Doug Nadvornick/Gonzaga

This week, a few of the biggest names in human rights studies are gathered for a conference at Gonzaga. It puts the university in the spotlight as one of the leading academic settings in the U.S. for research in this area.

The fifth annual International Conference on Hate Studies is a natural for Spokane, given its proximity to some of the nation’s most recent and important battles over human rights and free speech. Some of the prominent people involved in those battles are attending. They include Tony Stewart and Marshall Mend, two of the founders of Coeur d’Alene’s Kootenai County Task Force on Human Rights. They were right in the middle of the battle with the now-defunct Aryan Nations Church.

Ken Stern is here too. He has long spoken about anti-semitism and written a book about the 1995 bombing of the federal building in Oklahoma City. Now he’s the director of the Center for the Study of Hate at Bard College in New York.

“We’re trying to get Bard to be the model of how a small institution can really revolutionize the thinking about hatred and then trying to see that replicated in other places,” Stern said.

Stern says Bard is trying to broaden human rights studies beyond sociology and psychology.

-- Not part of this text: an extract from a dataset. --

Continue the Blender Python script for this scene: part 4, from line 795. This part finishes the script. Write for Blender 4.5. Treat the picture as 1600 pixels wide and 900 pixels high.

He says he has reached out to faculty in many disciplines to see how they can contribute to the field.

“The whole idea is to really set up a system where there’s a new emphasis on the interdisciplinary aspect of hate and really exciting the faculty and the students to engage in this work on many levels,” he said.

The conference also included leaders of human rights institutes at universities in California and Ontario.

Gonzaga’s Institute for Hate Studies was one of the first academic groups to work in this area. Its director, Kristine Hoover, views the Spokane conference as a way to coordinate this growing field of study.

“To some extent, this is a soft launch of universities coming together so that we worth in a both/and sense. We take care of our individual work but we do so in a way so that we’re not duplicating efforts and we’re maximizing the impacts that we can have," Hoover said.